Set problem
In the listing below, identify each line with the word "pixels" and return those lines.

Material
============================================================

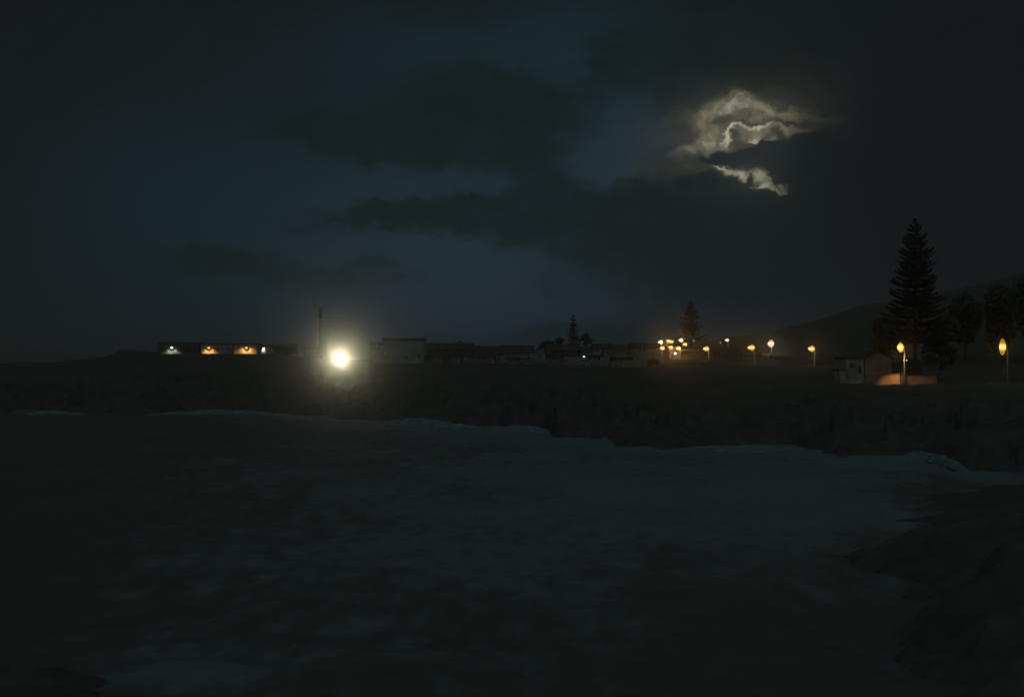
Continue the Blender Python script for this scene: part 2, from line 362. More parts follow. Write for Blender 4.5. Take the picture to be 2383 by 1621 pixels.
# near rocks: right outcrop and bottom-left ledge, both stepping out of the water
def ledge(name, outline, hfun, lab, cell=1.1, ks=1.0):
    """outline: photo pixels of the waterline; heights rise inward"""
    pts = [(X(px, CAMZ * F / (py - HY)), CAMZ * F / (py - HY)) for px, py in outline]
    def inside(x, y):
        c = False; n = len(pts)
        for i in range(n):
            x1, y1 = pts[i]; x2, y2 = pts[(i + 1) % n]
            if (y1 > y) != (y2 > y) and x < (x2 - x1) * (y - y1) / (y2 - y1) + x1: c = not c
        return c
    def dist(x, y):
        d = 1e9; n = len(pts)
        for i in range(n):
            x1, y1 = pts[i]; x2, y2 = pts[(i + 1) % n]; dx, dy = x2 - x1, y2 - y1; L2 = dx * dx + dy * dy or 1e-9
            t = max(0, min(1, ((x - x1) * dx + (y - y1) * dy) / L2)); d = min(d, math.hypot(x - x1 - t * dx, y - y1 - t * dy))
        return d
    x0 = min(p[0] for p in pts) - 3; x1 = max(p[0] for p in pts) + 3; y0 = min(p[1] for p in pts) - 3; y1 = max(p[1] for p in pts) + 3
    nx = int((x1 - x0) / cell) + 2; ny = int((y1 - y0) / cell) + 2; vv = []; ff = []
    for i in range(nx):
        for j in range(ny):
            x = x0 + i * cell; y = y0 + j * cell
            xx = x + mn.noise(Vector((x * .4, y * .4, 0))) * 1.2; yy = y + mn.noise(Vector((x * .4, y * .4, 9))) * 1.2
            d = dist(xx, yy) * (1 if inside(xx, yy) else -1)
            hs = ks * max(.18, min(1, (125 - y) / 70)); z = hfun(d) * (hs if d > 0 else 1) + hs * (abs(mn.noise(Vector((x * .22, y * .22, 5)))) * 1.0 + mn.noise(Vector((x * .8, y * .8, 2))) * .35 + (mn.cell(Vector((x * .33 + .6 * mn.noise(Vector((x * .3, y * .3, 3))), y * .33, 1))) - .3) * .8 + mn.fractal(Vector((x * .5, y * .5, 6)), 1, 2, 3) * .4) * max(0, min(1, (d + 1) / 3)) - .3 * hs
            vv.append((x, y, z))
    for i in range(nx - 1):
        for j in range(ny - 1):
            a = i * ny + j; ff.append((a, a + ny, a + ny + 1, a + 1))
    me = bpy.data.meshes.new(name); me.from_pydata(vv, [], ff); me.materials.append(rock); me.update()
    o = bpy.data.objects.new(name, me); sc.collection.objects.link(o)
    return o
r1 = ledge('rock_outcrop', [(4600, 1150), (2383, 1126), (2245, 1131), (2170, 1148), (2118, 1176), (2110, 1200), (2078, 1232), (2036, 1262), (1966, 1278), (1950, 1310),
                            (2010, 1345), (2085, 1370), (2100, 1430), (2060, 1500), (2090, 1600), (2080, 1700), (4600, 1750)],
           lambda d: max(-1.5, min(2.0, d * .45)), '', .9)
tag(r1, 'broad black rock outcrop jutting from the right into the foaming bay', 'rock')
r2 = ledge('rock_ledge', [(-300, 1530), (0, 1522), (130, 1551), (235, 1567), (292, 1592), (360, 1640), (380, 1780), (-400, 1800)],
           lambda d: max(-1.5, min(1.2, d * .5)), '', .7, .55)
tag(r2, 'low dark rock ledge in the bottom left corner of the water', 'rock')

# ------------------------------------------------------------------ sea
spx = [-1500 + 50 * i for i in range(30)] + [i * 6 for i in range(0, 400)] + [2400 + 50 * i for i in range(30)]
sy = []; y = 18.0
while y < 330: sy.append(y); y *= 1.0125
while y < 6000: sy.append(y); y *= 1.09
sy.append(6000)
sv = []; sf = []; foam = []
def wave(x, y):
    h = .30 * math.sin(y * .21 + 1.8 * mn.noise(Vector((x * .012, y * .012, 0)))) * (.5 + .5 * mn.noise(Vector((x * .02, y * .02, 7))))
    h += .35 * mn.noise(Vector((x * .12, y * .2, 2))) + .16 * mn.noise(Vector((x * .35, y * .5, 4))) + .07 * mn.noise(Vector((x * .9, y * 1.2, 6)))
    return h
def foam_at(px, Y):
    py = HY + CAMZ * F / Y; x = X(px, Y); c = coastY(px)
    f0 = 0.0
    # broad churned sheet filling the middle of the bay
    f0 += .55 * math.exp(-((px - 1200) / 760) ** 2 - ((py - 1120) / 190) ** 2)
    f0 += .42 * math.exp(-((px - 1750) / 420) ** 2 - ((py - 1140) / 130) ** 2)
    f0 += .40 * math.exp(-((px - 900) / 700) ** 2 - ((py - 1560) / 100) ** 2)
    f0 += .38 * math.exp(-((px - 420) / 170) ** 2 - ((py - 1575) / 55) ** 2)
    f0 += .42 * math.exp(-((px - 1050) / 760) ** 2 - ((py - 1330) / 150) ** 2)
    f0 += .32 * math.exp(-((px - 1930) / 210) ** 2 - ((py - 1185) / 85) ** 2)
    # surf running along the shore
    d = c - Y
    s = interp([(-1400, .1), (0, .3), (60, .45), (150, .5), (330, .25), (400, .6), (620, .85), (1100, 1.0), (1260, 1.1), (1330, .6), (1500, .55), (1900, .7), (2150, 1.0), (2400, .7)], px)
    f0 += s * math.exp(-(max(0, d) / interp([(0, 10), (350, 12), (700, 30), (1250, 28), (1350, 10), (1900, 12), (2300, 14)], px)) ** 2)
    f0 += .55 * math.exp(-((px - 2180) / 60) ** 2 - ((py - 1075) / 30) ** 2)
    f0 += .5 * math.exp(-((px - 2110) / 50) ** 2 - ((py - 1218) / 18) ** 2) + .45 * math.exp(-((px - 2070) / 40) ** 2 - ((py - 1355) / 22) ** 2)
    return f0
for px in spx:
    for Y in sy:
        x = X(px, Y); k = max(0, min(1, (1200 - Y) / 900))
        sv.append((x, Y, wave(x, Y) * k)); foam.append(foam_at(px, Y))
n = len(sy)
for i in range(len(spx) - 1):
    for j in range(n - 1):
        a = i * n + j; sf.append((a, a + n, a + n + 1, a + 1))
me = bpy.data.meshes.new('sea'); me.from_pydata(sv, [], sf); me.update()
me.polygons.foreach_set('use_smooth', [True] * len(me.polygons))
at = me.attributes.new('foam', 'FLOAT', 'POINT'); at.data.foreach_set('value', foam)
wm = bpy.data.materials.new('sea_water'); wm.use_nodes = True; t = wm.node_tree; b = t.nodes['Principled BSDF']
def TN(k, **kw):
    q = t.nodes.new(k)
    for a_, v_ in kw.items(): setattr(q, a_, v_)
    return q
geo = TN('ShaderNodeNewGeometry')
def wnoise(scale, det, sx=1, sy_=1):
    mp = TN('ShaderNodeMapping'); mp.inputs['Scale'].default_value = (sx, sy_, 1); t.links.new(geo.outputs['Position'], mp.inputs[0])
    q = TN('ShaderNodeTexNoise'); q.inputs['Scale'].default_value = scale; q.inputs['Detail'].default_value = det; q.inputs['Roughness'].default_value = .62
    t.links.new(mp.outputs[0], q.inputs[0]); return q.outputs['Fac']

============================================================

Expected output
Continue the Blender Python script for this scene: part 2, from line 362. More parts follow. Write for Blender 4.5. Take the picture to be 2383 by 1621 pixels.
    """outline: photo pixels of the waterline; heights rise inward"""